— begin Source material —
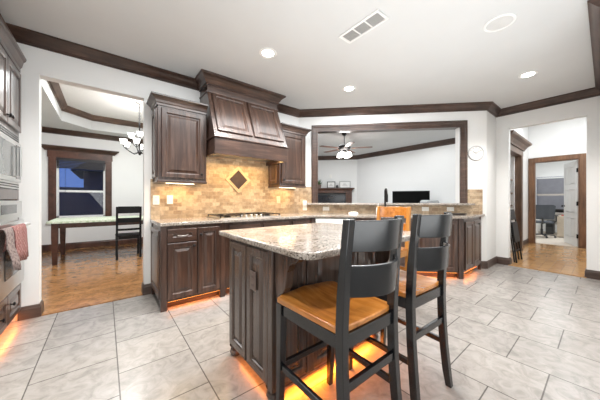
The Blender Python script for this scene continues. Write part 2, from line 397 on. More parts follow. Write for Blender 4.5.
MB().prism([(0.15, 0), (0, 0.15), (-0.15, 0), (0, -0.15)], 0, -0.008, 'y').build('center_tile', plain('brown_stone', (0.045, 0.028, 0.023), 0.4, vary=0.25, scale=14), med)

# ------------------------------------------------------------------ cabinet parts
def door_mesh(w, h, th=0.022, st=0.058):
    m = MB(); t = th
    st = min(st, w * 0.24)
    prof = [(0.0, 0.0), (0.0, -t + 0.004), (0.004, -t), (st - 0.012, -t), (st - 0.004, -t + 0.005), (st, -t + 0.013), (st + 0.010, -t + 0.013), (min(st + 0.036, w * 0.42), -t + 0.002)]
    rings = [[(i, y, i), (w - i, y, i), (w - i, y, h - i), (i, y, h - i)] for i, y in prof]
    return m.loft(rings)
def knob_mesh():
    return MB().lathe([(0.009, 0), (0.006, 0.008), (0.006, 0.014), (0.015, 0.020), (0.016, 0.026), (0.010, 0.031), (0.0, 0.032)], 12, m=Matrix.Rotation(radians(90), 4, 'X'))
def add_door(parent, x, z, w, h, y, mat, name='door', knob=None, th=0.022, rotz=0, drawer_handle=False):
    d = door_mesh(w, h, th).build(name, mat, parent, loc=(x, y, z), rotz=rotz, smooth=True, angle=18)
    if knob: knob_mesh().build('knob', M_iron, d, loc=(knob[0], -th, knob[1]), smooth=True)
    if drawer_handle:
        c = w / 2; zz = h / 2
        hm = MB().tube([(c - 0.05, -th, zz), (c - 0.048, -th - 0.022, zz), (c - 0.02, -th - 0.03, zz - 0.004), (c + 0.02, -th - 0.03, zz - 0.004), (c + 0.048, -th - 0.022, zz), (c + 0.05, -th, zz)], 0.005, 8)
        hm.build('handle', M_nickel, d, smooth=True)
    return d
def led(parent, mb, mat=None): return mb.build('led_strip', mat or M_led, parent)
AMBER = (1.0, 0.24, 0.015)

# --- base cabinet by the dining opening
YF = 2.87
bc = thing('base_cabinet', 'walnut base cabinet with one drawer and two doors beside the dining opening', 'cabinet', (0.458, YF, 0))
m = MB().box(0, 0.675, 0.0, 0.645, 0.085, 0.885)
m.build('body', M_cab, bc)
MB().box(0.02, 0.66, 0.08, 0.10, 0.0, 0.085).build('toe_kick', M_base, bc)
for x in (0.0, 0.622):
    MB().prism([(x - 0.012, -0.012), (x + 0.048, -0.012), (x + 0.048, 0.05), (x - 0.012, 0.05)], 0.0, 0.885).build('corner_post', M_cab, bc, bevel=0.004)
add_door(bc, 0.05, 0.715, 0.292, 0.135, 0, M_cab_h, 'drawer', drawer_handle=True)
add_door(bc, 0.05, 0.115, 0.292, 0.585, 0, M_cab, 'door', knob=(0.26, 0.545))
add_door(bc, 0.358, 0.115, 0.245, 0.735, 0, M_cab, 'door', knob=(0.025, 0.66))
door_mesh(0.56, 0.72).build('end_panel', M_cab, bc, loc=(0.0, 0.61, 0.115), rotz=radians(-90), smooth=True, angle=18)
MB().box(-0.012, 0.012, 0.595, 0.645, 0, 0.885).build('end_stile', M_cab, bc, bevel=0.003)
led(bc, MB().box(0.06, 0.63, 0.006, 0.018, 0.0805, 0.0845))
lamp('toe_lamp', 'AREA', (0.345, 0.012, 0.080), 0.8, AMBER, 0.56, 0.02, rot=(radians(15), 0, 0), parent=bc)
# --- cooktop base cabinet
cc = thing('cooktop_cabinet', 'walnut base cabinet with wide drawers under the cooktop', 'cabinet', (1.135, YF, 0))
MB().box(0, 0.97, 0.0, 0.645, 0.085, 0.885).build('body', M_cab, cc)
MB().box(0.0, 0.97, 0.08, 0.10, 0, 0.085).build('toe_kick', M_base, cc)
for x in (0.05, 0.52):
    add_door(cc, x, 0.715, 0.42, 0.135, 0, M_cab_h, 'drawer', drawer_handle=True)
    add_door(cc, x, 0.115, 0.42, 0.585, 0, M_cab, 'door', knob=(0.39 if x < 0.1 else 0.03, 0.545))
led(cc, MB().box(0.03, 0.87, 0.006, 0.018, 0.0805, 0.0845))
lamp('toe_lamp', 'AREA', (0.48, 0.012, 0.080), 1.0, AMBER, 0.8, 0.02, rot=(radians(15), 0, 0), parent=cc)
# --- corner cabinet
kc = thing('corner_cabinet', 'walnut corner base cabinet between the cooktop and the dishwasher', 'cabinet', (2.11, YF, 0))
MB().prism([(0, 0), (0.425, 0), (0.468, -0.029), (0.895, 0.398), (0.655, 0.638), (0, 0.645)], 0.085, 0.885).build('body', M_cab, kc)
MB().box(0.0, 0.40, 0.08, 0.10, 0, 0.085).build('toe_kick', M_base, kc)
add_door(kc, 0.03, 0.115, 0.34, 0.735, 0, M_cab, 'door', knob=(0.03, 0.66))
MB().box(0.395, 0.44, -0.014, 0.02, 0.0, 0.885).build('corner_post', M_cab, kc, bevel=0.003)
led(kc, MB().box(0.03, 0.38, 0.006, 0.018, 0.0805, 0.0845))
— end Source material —
--- Work to do ---
Transcribe the whole listing exactly. Pictures are excluded.

--- Result of this task ---
The Blender Python script for this scene continues. Write part 2, from line 397 on. More parts follow. Write for Blender 4.5.
MB().prism([(0.15, 0), (0, 0.15), (-0.15, 0), (0, -0.15)], 0, -0.008, 'y').build('center_tile', plain('brown_stone', (0.045, 0.028, 0.023), 0.4, vary=0.25, scale=14), med)

# ------------------------------------------------------------------ cabinet parts
def door_mesh(w, h, th=0.022, st=0.058):
    m = MB(); t = th
    st = min(st, w * 0.24)
    prof = [(0.0, 0.0), (0.0, -t + 0.004), (0.004, -t), (st - 0.012, -t), (st - 0.004, -t + 0.005), (st, -t + 0.013), (st + 0.010, -t + 0.013), (min(st + 0.036, w * 0.42), -t + 0.002)]
    rings = [[(i, y, i), (w - i, y, i), (w - i, y, h - i), (i, y, h - i)] for i, y in prof]
    return m.loft(rings)
def knob_mesh():
    return MB().lathe([(0.009, 0), (0.006, 0.008), (0.006, 0.014), (0.015, 0.020), (0.016, 0.026), (0.010, 0.031), (0.0, 0.032)], 12, m=Matrix.Rotation(radians(90), 4, 'X'))
def add_door(parent, x, z, w, h, y, mat, name='door', knob=None, th=0.022, rotz=0, drawer_handle=False):
    d = door_mesh(w, h, th).build(name, mat, parent, loc=(x, y, z), rotz=rotz, smooth=True, angle=18)
    if knob: knob_mesh().build('knob', M_iron, d, loc=(knob[0], -th, knob[1]), smooth=True)
    if drawer_handle:
        c = w / 2; zz = h / 2
        hm = MB().tube([(c - 0.05, -th, zz), (c - 0.048, -th - 0.022, zz), (c - 0.02, -th - 0.03, zz - 0.004), (c + 0.02, -th - 0.03, zz - 0.004), (c + 0.048, -th - 0.022, zz), (c + 0.05, -th, zz)], 0.005, 8)
        hm.build('handle', M_nickel, d, smooth=True)
    return d
def led(parent, mb, mat=None): return mb.build('led_strip', mat or M_led, parent)
AMBER = (1.0, 0.24, 0.015)

# --- base cabinet by the dining opening
YF = 2.87
bc = thing('base_cabinet', 'walnut base cabinet with one drawer and two doors beside the dining opening', 'cabinet', (0.458, YF, 0))
m = MB().box(0, 0.675, 0.0, 0.645, 0.085, 0.885)
m.build('body', M_cab, bc)
MB().box(0.02, 0.66, 0.08, 0.10, 0.0, 0.085).build('toe_kick', M_base, bc)
for x in (0.0, 0.622):
    MB().prism([(x - 0.012, -0.012), (x + 0.048, -0.012), (x + 0.048, 0.05), (x - 0.012, 0.05)], 0.0, 0.885).build('corner_post', M_cab, bc, bevel=0.004)
add_door(bc, 0.05, 0.715, 0.292, 0.135, 0, M_cab_h, 'drawer', drawer_handle=True)
add_door(bc, 0.05, 0.115, 0.292, 0.585, 0, M_cab, 'door', knob=(0.26, 0.545))
add_door(bc, 0.358, 0.115, 0.245, 0.735, 0, M_cab, 'door', knob=(0.025, 0.66))
door_mesh(0.56, 0.72).build('end_panel', M_cab, bc, loc=(0.0, 0.61, 0.115), rotz=radians(-90), smooth=True, angle=18)
MB().box(-0.012, 0.012, 0.595, 0.645, 0, 0.885).build('end_stile', M_cab, bc, bevel=0.003)
led(bc, MB().box(0.06, 0.63, 0.006, 0.018, 0.0805, 0.0845))
lamp('toe_lamp', 'AREA', (0.345, 0.012, 0.080), 0.8, AMBER, 0.56, 0.02, rot=(radians(15), 0, 0), parent=bc)
# --- cooktop base cabinet
cc = thing('cooktop_cabinet', 'walnut base cabinet with wide drawers under the cooktop', 'cabinet', (1.135, YF, 0))
MB().box(0, 0.97, 0.0, 0.645, 0.085, 0.885).build('body', M_cab, cc)
MB().box(0.0, 0.97, 0.08, 0.10, 0, 0.085).build('toe_kick', M_base, cc)
for x in (0.05, 0.52):
    add_door(cc, x, 0.715, 0.42, 0.135, 0, M_cab_h, 'drawer', drawer_handle=True)
    add_door(cc, x, 0.115, 0.42, 0.585, 0, M_cab, 'door', knob=(0.39 if x < 0.1 else 0.03, 0.545))
led(cc, MB().box(0.03, 0.87, 0.006, 0.018, 0.0805, 0.0845))
lamp('toe_lamp', 'AREA', (0.48, 0.012, 0.080), 1.0, AMBER, 0.8, 0.02, rot=(radians(15), 0, 0), parent=cc)
# --- corner cabinet
kc = thing('corner_cabinet', 'walnut corner base cabinet between the cooktop and the dishwasher', 'cabinet', (2.11, YF, 0))
MB().prism([(0, 0), (0.425, 0), (0.468, -0.029), (0.895, 0.398), (0.655, 0.638), (0, 0.645)], 0.085, 0.885).build('body', M_cab, kc)
MB().box(0.0, 0.40, 0.08, 0.10, 0, 0.085).build('toe_kick', M_base, kc)
add_door(kc, 0.03, 0.115, 0.34, 0.735, 0, M_cab, 'door', knob=(0.03, 0.66))
MB().box(0.395, 0.44, -0.014, 0.02, 0.0, 0.885).build('corner_post', M_cab, kc, bevel=0.003)
led(kc, MB().box(0.03, 0.38, 0.006, 0.018, 0.0805, 0.0845))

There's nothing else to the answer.